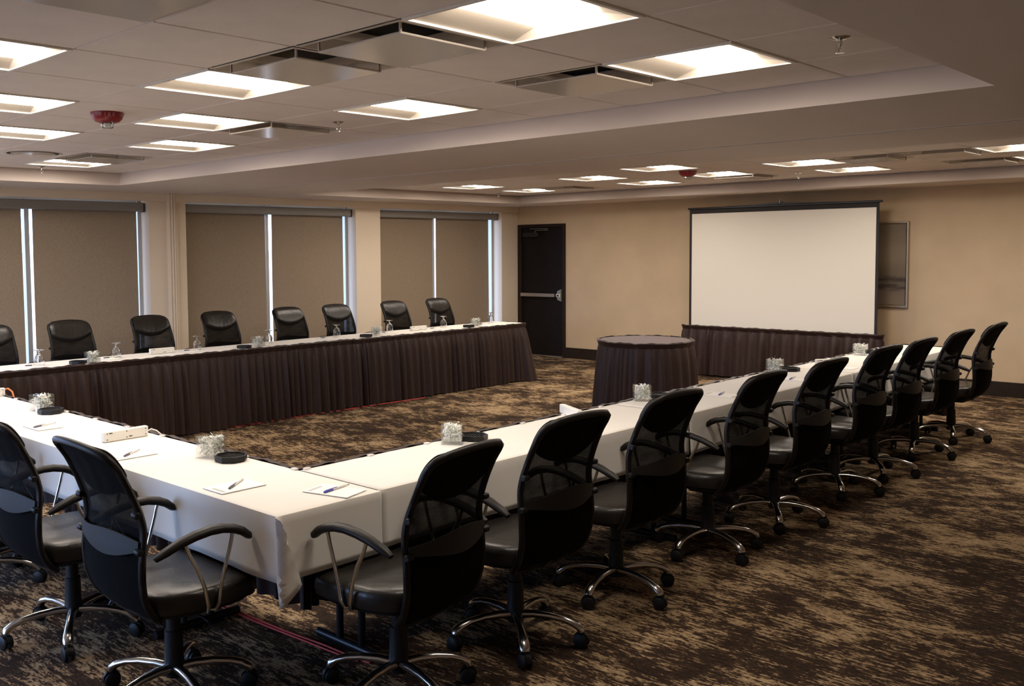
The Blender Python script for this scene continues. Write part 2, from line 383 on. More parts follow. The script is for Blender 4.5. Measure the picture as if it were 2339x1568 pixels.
for t in (T1, T2):
    L = [(t['lx0'], t['ly0']), (t['lx1'], t['ly0']), (t['lx1'], t['ly1']), (t['lx0'], t['ly1'])]
    U = [(t['ux0'], t['uy0']), (t['ux1'], t['uy0']), (t['ux1'], t['uy1']), (t['ux0'], t['uy1'])]
    so.add([(x, y, ZS) for x, y in L]+[(x, y, ZC+.002) for x, y in U], [(0, 4, 5, 1), (1, 5, 6, 2), (2, 6, 7, 3), (3, 7, 4, 0)])
# slab above everything (closes the plenum)
so.box(XB-.15, XF+.15, YR-.15, YW+.5, 2.62, 2.70)
ceil = struct(so.build('ceiling', 'soffit'))

lights1 = {(i, j) for i in (2, 0) for j in (7, 4, 0, -3)} | {(1, 2), (-1, 2), (-2, 0)}
diffs1 = [(0, -2), (0, -1), (2, -2), (2, 2), (2, 6), (-2, -2)]
lights2 = {(i, j) for i in (9, 11, 13) for j in (7, 4, 0, -3)} | {(10, 2), (12, 2)}
diffs2 = [(11, -1), (11, -2), (13, -2), (13, 2), (13, 6)]
def gx1(i): return i*M_
def gx2(i): return GX2[i-7] if 7 <= i <= 13 else (GX2[6]+(i-13)*.605)
skip = set()
SIDE = 0.6096
tile_cache = {}
def tile_mesh(w_, d_):
    k = (round(w_, 3), round(d_, 3))
    if k not in tile_cache:
        g = .0035; c = .004
        hx, hy = w_/2-g, d_/2-g
        mb = MB(); a = [(-hx, -hy), (hx, -hy), (hx, hy), (-hx, hy)]
        q = [(-hx+c, -hy+c), (hx-c, -hy+c), (hx-c, hy-c), (-hx+c, hy-c)]
        mb.add([(x, y, .012) for x, y in a]+[(x, y, c) for x, y in a]+[(x, y, 0) for x, y in q],
               [(0, 1, 5, 4), (1, 2, 6, 5), (2, 3, 7, 6), (3, 0, 4, 7), (4, 5, 9, 8), (5, 6, 10, 9), (6, 7, 11, 10), (7, 4, 8, 11), (8, 9, 10, 11), (3, 2, 1, 0)])
        tile_cache[k] = mb.mesh('ceiling_tile', 'tile')
    return tile_cache[k]
def tray_tiles(t, gx, irange, jrange, special):
    xs = [gx(i) for i in irange]; bars = MB()
    X = [x for x in xs if t['ux0'] < x < t['ux1']]
    X = [t['ux0']]+X+[t['ux1']]
    Y = [j*M_ for j in jrange if t['uy0'] < j*M_ < t['uy1']]
    Y = [t['uy0']]+Y+[t['uy1']]
    for a, b_ in zip(X, X[1:]):
        for c, d in zip(Y, Y[1:]):
            i = min(irange, key=lambda q: abs(gx(q)-b_)); j = round(d/M_)
            if b_ < t['ux1']-.01 and (i, j) in special and d-c > .5 and b_-a > .4: continue
            if b_-a < .03 or d-c < .03: continue
            put('ceiling_tile', tile_mesh(b_-a, d-c), ceil, ((a+b_)/2, (c+d)/2, ZC))
    for x in X[1:-1]: bars.box(x-.009, x+.009, t['uy0'], t['uy1'], ZC+.005, ZC+.02)
    for y in Y[1:-1]: bars.box(t['ux0'], t['ux1'], y-.009, y+.009, ZC+.0052, ZC+.019)
    bars.build('grid_runners', 'tbar', ceil)
tray_tiles(T1, gx1, range(-8, 4), range(-7, 9), lights1 | set(diffs1))
tray_tiles(T2, gx2, range(7, 15), range(-8, 9), lights2 | set(diffs2))

# movable-partition track in the soffit between the two trays
e = empty('partition_track', (3.09, 0, ZS))
for s in (-1, 1): MB().box(s*.028-.008, s*.028+.008, YR+.05, YW-.10, -.003, 0.0).build('rail', 'soffit', e)
MB().box(-.02, .02, YR+.05, YW-.10, -.001, 0.0).build('slot', 'cassette', e)
tag(e, 'thin double rail of a folding partition crossing the flat ceiling beam', 'track')

# --- recessed lamps
hs = SIDE/2
def lamp_meshes():
    d = {}
    f_ = MB(); a = hs-.004; bq = hs-.020
    ring = [(-1, -1), (1, -1), (1, 1), (-1, 1)]
    f_.loft([[(x*a, y*a, .012) for x, y in ring], [(x*a, y*a, -.006) for x, y in ring], [(x*bq, y*bq, -.006) for x, y in ring], [(x*bq, y*bq, .012) for x, y in ring]], False)
    d['frame'] = f_.mesh('frame', 'trimlit')
    k = bq; lw = .15; lz = .032
    d['end'] = MB().add([(k, -k, .0), (k, k, .0), (k-.03, lw, lz+.002), (k-.03, -lw, lz+.002)], [(0, 1, 2, 3)]).mesh('end_plate', 'fixture')
    d['wing'] = MB().grid(lambda u, v: ((u*2-1)*k, k-(k-lw)*v, .002+(lz-.002)*v), 2, 6).mesh('reflector', 'fixture', True)
    ln = MB()
    nseg = 8; prof = []
    for q in range(nseg+1):
        t = q/nseg*2-1; prof.append((t*lw, lz-.030*(1-t*t)))
    ln.loft([[(-(k-.02), y, z) for y, z in prof], [(k-.02, y, z) for y, z in prof]], False, False)
    d['lens'] = ln.mesh('lens', 'lens', True)
    hd = MB().box(-k, k, -k, k, .05, .09); d['house'] = hd.mesh('housing', 'fixture')
    return d
LM = lamp_meshes()
def lamp(x, y, label, group='recessed square ceiling lights'):
    e = empty('ceiling_light', (x, y, ZC))
    put('frame', LM['frame'], e); 
    for q in (0, 180): put('reflector', LM['wing'], e, rz=R(q)); put('end_plate', LM['end'], e, rz=R(q))
    put('lens', LM['lens'], e); put('housing', LM['house'], e)
    tag(e, label, 'ceiling light', group)
LAB1 = {(0, -3): 'largest lit square ceiling light, cut by the top edge of the picture', (2, -3): 'lit square ceiling light beside the sprinkler at the upper right',
        (0, 0): 'lit square ceiling light just left of the two hanging vent plates', (2, 0): 'lit square ceiling light near the beam edge, below two vents',
        (-2, 0): 'topmost lit square ceiling light cut by the left edge', (-1, 2): 'lit square ceiling light cut by the left edge, left of the red alarm',
        (1, 2): 'lit square ceiling light just right of the red fire alarm', (0, 4): 'lowest of the three lit ceiling lights cut by the left edge',
        (2, 4): 'lit square ceiling light below right of the red fire alarm, near the beam', (2, 7): 'small lit square ceiling light nearest the leftmost blinds, with a sprinkler under it'}
for i, j in sorted(lights1):
    lamp(gx1(i)-hs, j*M_-hs, LAB1.get((i, j), 'lit square ceiling light of the near tray out of the picture'))
LAB2 = {(11, 7): 'lit ceiling light nearest the last window bay, left of the far tray row', (13, 7): 'lit ceiling light closest to the dark door', (11, 4): 'third lit ceiling light from the left in the far tray',
        (13, 4): 'lit ceiling light fourth from the left, close to the far wall', (10, 2): 'lit ceiling light just left above the far red alarm', (12, 2): 'lit ceiling light partly behind the far red alarm',
        (11, 0): 'lit ceiling light above the screen right half, farther from the wall', (13, 0): 'lit ceiling light above the screen top right corner, nearer the wall',
        (11, -3): 'lit ceiling light at the right picture edge beside a long vent', (13, -3): 'lit ceiling light barely showing at the right edge, lower one',
        (9, 7): 'ceiling light showing only a thin bright edge left of the far tray lights', (9, 4): 'ceiling light showing only a bright edge line above the third far light', (9, 0): 'ceiling light showing only a bright edge line left of the far vents'}
for i, j in sorted(lights2):
    lamp((gx2(i)+gx2(i-1))/2, j*M_-hs, LAB2.get((i, j), 'lit square ceiling light of the far tray out of the picture'))
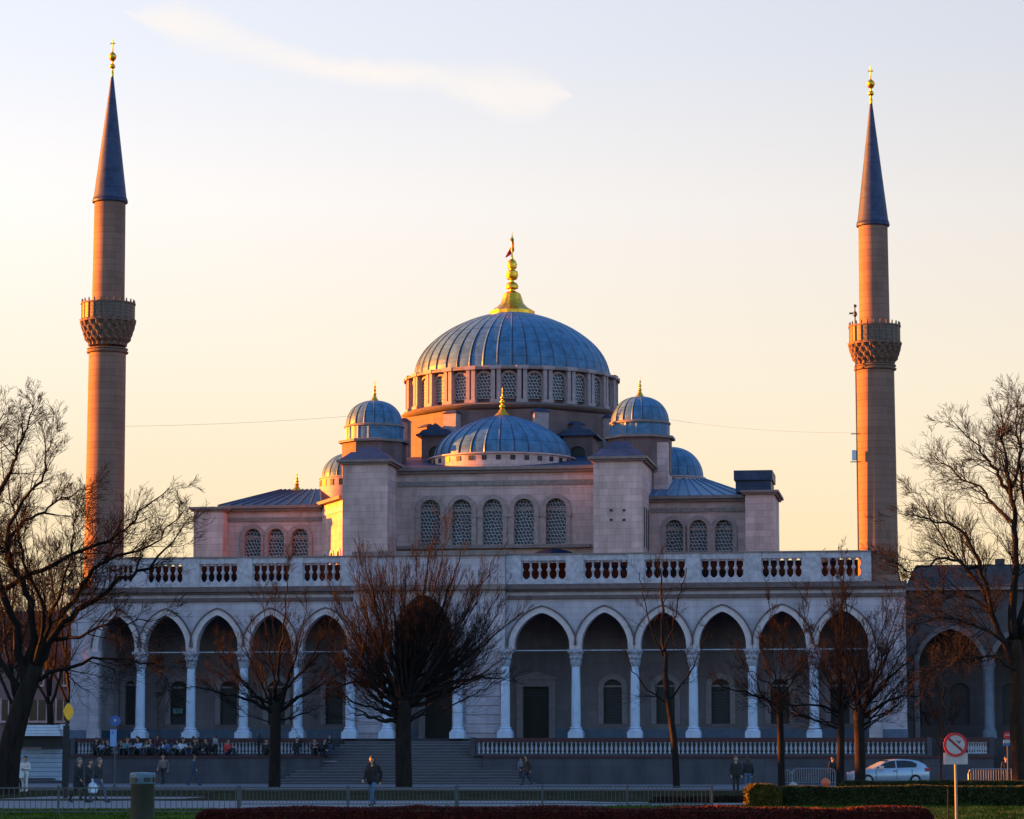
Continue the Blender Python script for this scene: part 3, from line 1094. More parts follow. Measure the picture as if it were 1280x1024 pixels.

Work instructions - Go from the first line of the listing to the line holding "ceil = struct(so.build('ceiling', 'soffit'))" and, please, transcribe those lines exactly, both included, with no pictures.

Result of the exercise -
The Blender Python script for this scene continues. Write part 2, from line 383 on. More parts follow. The script is for Blender 4.5. Measure the picture as if it were 2339x1568 pixels.
for t in (T1, T2):
    L = [(t['lx0'], t['ly0']), (t['lx1'], t['ly0']), (t['lx1'], t['ly1']), (t['lx0'], t['ly1'])]
    U = [(t['ux0'], t['uy0']), (t['ux1'], t['uy0']), (t['ux1'], t['uy1']), (t['ux0'], t['uy1'])]
    so.add([(x, y, ZS) for x, y in L]+[(x, y, ZC+.002) for x, y in U], [(0, 4, 5, 1), (1, 5, 6, 2), (2, 6, 7, 3), (3, 7, 4, 0)])
# slab above everything (closes the plenum)
so.box(XB-.15, XF+.15, YR-.15, YW+.5, 2.62, 2.70)
ceil = struct(so.build('ceiling', 'soffit'))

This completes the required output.